“I wish to have it accomplished under pretext that may deceive both them and the Public,” the President wrote to his secretary.
The writer was George Washington. His astonishing deception is revealed in a new book, Never Caught: The Washingtons’ Relentless Pursuit of their Runaway Slave, Ona Judge by Erica Armstrong Dunbar. The father of our country skirted Philadelphia’s anti-slavery laws during his term in office, cycling his slaves in and out of Mount Vernon every six months to avoid the city’s time limit on slaveholding. However, he met his match in one enslaved young woman.

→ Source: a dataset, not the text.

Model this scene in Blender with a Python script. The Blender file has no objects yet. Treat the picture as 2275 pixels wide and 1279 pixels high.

Never Caught is the first full-length account of the life of Ona Judge, who was owned by George and Martha Washington. The amazing interviews she left behind offer the only existing testimony from an enslaved person owned by the first First Couple. They are quite possibly the only first-person account of an eighteenth-century fugitive. Decades before the beginning of an Underground Railroad, Judge managed to steal away from the first president of the U.S., and although the Washingtons pursued her until the end of their lives, Judge remained at large until her death in New Hampshire in 1848, outliving both her owners by almost half a century.

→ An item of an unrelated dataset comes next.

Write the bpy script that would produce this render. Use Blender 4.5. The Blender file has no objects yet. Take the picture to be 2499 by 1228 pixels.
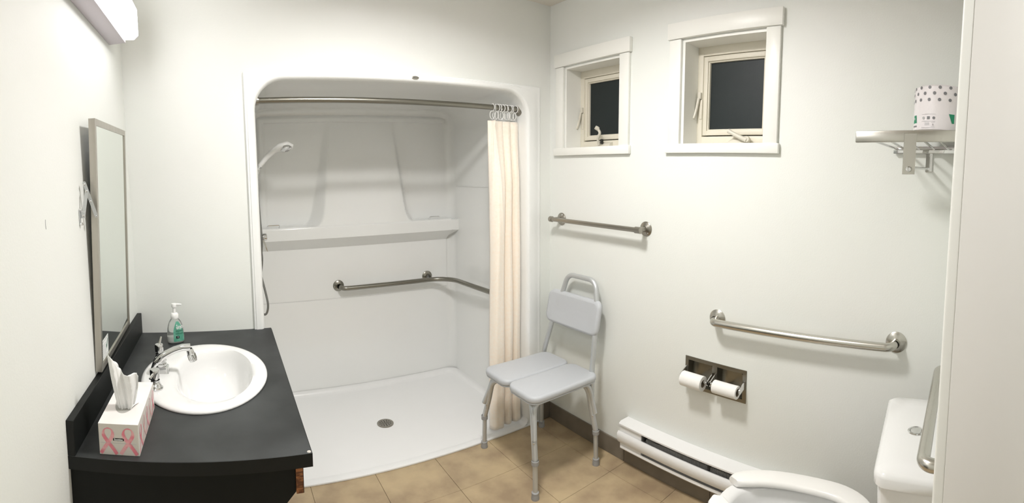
import bpy, bmesh, math, random
from math import sin, cos, pi, radians as R
from mathutils import Vector as V, Matrix, Euler
random.seed(7)
scene = bpy.context.scene
COL = scene.collection

# ------------------------------------------------------------------ camera (stitched panorama: cylindrical lens)
F_PX, CU, CV, W_PX, H_PX = 1165.153, 1249.5, 518.09, 2499, 1228
YAW, PITCH, ROLL, CAM_H = 0.6026, -0.0821, 0.0036, 1.4939
cy, sy = cos(YAW), sin(YAW); cp, sp = cos(PITCH), sin(PITCH); cr, sr = cos(ROLL), sin(ROLL)
Rz = Matrix(((cy, sy, 0), (-sy, cy, 0), (0, 0, 1)))
Rx = Matrix(((1, 0, 0), (0, cp, -sp), (0, sp, cp)))
Ry = Matrix(((cr, 0, sr), (0, 1, 0), (-sr, 0, cr)))
RC = Rz @ Rx @ Ry
cam_d = bpy.data.cameras.new('camera')
cam_d.type = 'PANO'
cam_d.panorama_type = 'CENTRAL_CYLINDRICAL'
cam_d.central_cylindrical_range_u_min = -CU / F_PX
cam_d.central_cylindrical_range_u_max = (W_PX - CU) / F_PX
cam_d.central_cylindrical_range_v_min = -(H_PX - CV) / F_PX
cam_d.central_cylindrical_range_v_max = CV / F_PX
cam_d.central_cylindrical_radius = 1.0
cam_d.clip_start = 0.01
cam = bpy.data.objects.new('camera', cam_d); COL.objects.link(cam)
X, Y, Z = RC.col[0], RC.col[2], -RC.col[1]
cam.matrix_world = Matrix(((X[0], Y[0], Z[0], 0), (X[1], Y[1], Z[1], 0), (X[2], Y[2], Z[2], CAM_H), (0, 0, 0, 1)))
scene.camera = cam

# ------------------------------------------------------------------ world: night outside
wd = bpy.data.worlds.new('world'); scene.world = wd; wd.use_nodes = True
wd.node_tree.nodes['Background'].inputs[0].default_value = (0.30, 0.42, 0.45, 1)
wd.node_tree.nodes['Background'].inputs[1].default_value = 0.012
scene.view_settings.view_transform = 'Standard'
scene.view_settings.look = 'None'
scene.view_settings.gamma = 1.0
scene.view_settings.use_curve_mapping = False
scene.view_settings.exposure = 1.38
VANITY_GLOW = 4.2
CEIL_GLOW = 60.0
HALL_FILL_GLOW = 3.2  # strength of the added corridor fill

# ------------------------------------------------------------------ materials
MATS = {}
def mat(name, col, rough=0.5, metal=0.0, spec=0.5, coat=0.0, noise=None, bump=None, trans=0.0, emit=None, sub=0.0, aniso=0.0, ior=1.45):
    m = bpy.data.materials.new(name); m.use_nodes = True
    nt = m.node_tree; b = nt.nodes['Principled BSDF']
    b.inputs['Base Color'].default_value = (*col, 1)
    b.inputs['Roughness'].default_value = rough
    b.inputs['Metallic'].default_value = metal
    b.inputs['Specular IOR Level'].default_value = spec
    b.inputs['Coat Weight'].default_value = coat
    b.inputs['Coat Roughness'].default_value = 0.08
    b.inputs['Transmission Weight'].default_value = trans
    b.inputs['IOR'].default_value = ior
    b.inputs['Subsurface Weight'].default_value = sub
    b.inputs['Anisotropic'].default_value = aniso
    if emit:
        b.inputs['Emission Color'].default_value = (*emit[0], 1); b.inputs['Emission Strength'].default_value = emit[1]
    if noise or bump:
        geo = nt.nodes.new('ShaderNodeNewGeometry')
    if noise:   # (scale, colour2, low, high, stretch)
        sc, c2, lo, hi = noise[:4]
        n = nt.nodes.new('ShaderNodeTexNoise'); n.inputs['Scale'].default_value = sc; n.inputs['Detail'].default_value = 6
        mp = nt.nodes.new('ShaderNodeMapping')
        if len(noise) > 4: mp.inputs['Scale'].default_value = noise[4]
        nt.links.new(geo.outputs['Position'], mp.inputs[0]); nt.links.new(mp.outputs[0], n.inputs['Vector'])
        mr = nt.nodes.new('ShaderNodeMapRange'); mr.inputs[1].default_value = lo; mr.inputs[2].default_value = hi
        mx = nt.nodes.new('ShaderNodeMix'); mx.data_type = 'RGBA'
        mx.inputs[6].default_value = (*col, 1); mx.inputs[7].default_value = (*c2, 1)
        nt.links.new(n.outputs[0], mr.inputs[0]); nt.links.new(mr.outputs[0], mx.inputs[0]); nt.links.new(mx.outputs[2], b.inputs['Base Color'])
    if bump:    # (scale, strength, distance)
        n = nt.nodes.new('ShaderNodeTexNoise'); n.inputs['Scale'].default_value = bump[0]; n.inputs['Detail'].default_value = 4
        mp = nt.nodes.new('ShaderNodeMapping')
        if len(bump) > 3: mp.inputs['Scale'].default_value = bump[3]
        nt.links.new(geo.outputs['Position'], mp.inputs[0]); nt.links.new(mp.outputs[0], n.inputs['Vector'])
        bp = nt.nodes.new('ShaderNodeBump'); bp.inputs['Strength'].default_value = bump[1]; bp.inputs['Distance'].default_value = bump[2]
        nt.links.new(n.outputs[0], bp.inputs['Height']); nt.links.new(bp.outputs[0], b.inputs['Normal'])
    MATS[name] = m
    return m
WALL = mat('wall_paint', (0.812, 0.838, 0.795), 0.55, noise=(1.1, (0.822, 0.832, 0.80), .35, .65), bump=(160, .12, .002))
CEILM = mat('ceiling_paint', (0.84, 0.80, 0.73), 0.8, bump=(120, .15, .002))
TRIM = mat('trim_paint', (0.875, 0.875, 0.83), 0.35)
DOORP = mat('door_paint', (0.80, 0.785, 0.75), 0.35, bump=(60, .05, .001))
ACRYL = mat('white_acrylic', (0.90, 0.91, 0.895), 0.13, spec=0.5, coat=0.25)
PAN = mat('white_pan', (0.91, 0.915, 0.91), 0.3, bump=(500, .1, .0006))
PORC = mat('porcelain', (0.80, 0.80, 0.79), 0.07, coat=0.4)
SEATP = mat('toilet_seat_plastic', (0.86, 0.85, 0.82), 0.2)
NICK = mat('brushed_steel', (0.36, 0.34, 0.30), 0.28, 1.0, bump=(300, .05, .0005, (1, 1, .1)))
DNICK = mat('dark_steel', (0.27, 0.26, 0.225), 0.30, 1.0)
CHROME = mat('chrome', (0.72, 0.72, 0.72), 0.06, 1.0)
SATIN = mat('satin_steel', (0.55, 0.535, 0.49), 0.27, 1.0)
MFRAME = mat('mirror_frame_steel', (0.50, 0.475, 0.43), 0.34, 1.0, noise=(40, (0.44, 0.41, 0.36), .3, .7, (1, 1, .1)))
ALU = mat('aluminium', (0.60, 0.62, 0.63), 0.5, 0.75)
MIRR = mat('mirror_glass', (0.86, 0.90, 0.86), 0.01, 1.0)
LAM = mat('black_laminate', (0.013, 0.015, 0.0155), 0.5, spec=0.7, noise=(4.5, (0.044, 0.048, 0.049), .38, .72), bump=(900, .08, .0003))  # lighter mottle paints reflected haze and wear into the top
LAM_SHADED = mat('black_laminate_shaded', (0.006, 0.0072, 0.0068), 0.5, spec=0.35)  # darker copy of the laminate, shade of the upright faces in its colour
LAMD = mat('black_cabinet', (0.005, 0.006, 0.0055), 0.55, spec=.25)
WOODE = mat('raw_wood_edge', (0.30, 0.115, 0.04), 0.6, noise=(55, (0.10, 0.035, 0.012), .42, .58, (1, 1, 4)))
FLOORM = mat('tan_vinyl_tile', (0.54, 0.42, 0.255), 0.38, noise=(5.5, (0.345, 0.255, 0.16), .36, .66), bump=(260, .12, .0008))
FLOORS = mat('tile_joint', (0.24, 0.175, 0.11), 0.8)
BASEM = mat('brown_base_tile', (0.21, 0.18, 0.14), 0.5, noise=(7, (0.15, 0.125, 0.095), .35, .7))
CURT = mat('peach_fabric', (1.0, 0.915, 0.80), 0.42, spec=.5, noise=(70, (1.0, 0.88, 0.745), .4, .7), bump=(380, .25, .0006), sub=0.0)
CURT.node_tree.nodes['Principled BSDF'].inputs['Sheen Weight'].default_value = .5
GPLAST = mat('grey_plastic', (0.525, 0.545, 0.57), 0.38)
RUBBER = mat('grey_rubber', (0.34, 0.34, 0.335), 0.6)
WPLAST = mat('white_plastic', (0.86, 0.86, 0.84), 0.3)
WPLASTB = mat('cream_plastic', (0.66, 0.63, 0.54), 0.35)
WINF = mat('almond_vinyl', (0.74, 0.70, 0.59), 0.4)
DARK = mat('dark_void', (0.02, 0.02, 0.018), 0.6)
HEATW = mat('heater_enamel', (0.84, 0.84, 0.83), 0.3)
HEATG = mat('heater_fin_metal', (0.62, 0.62, 0.61), 0.5, 0.2)
PAPER = mat('paper_white', (0.87, 0.86, 0.83), 0.85, bump=(220, .3, .001))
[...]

A meticulous researcher and renowned scholar, Armstrong Dunbar is the Blue and Gold Professor of Black American Studies and History at the University of Delaware. Her first book, A Fragile Freedom, chronicled the lives of African American women in the urban north during the early years of the Republic. She has been named a distinguished lecturer by the Organization of American Historians and has received fellowships from the Ford Foundation, Mellon Foundation, and Social Science Research Council. She has appeared in the documentaries Philadelphia: The Great Experiment and The Abolitionists, a PBS American Experience production.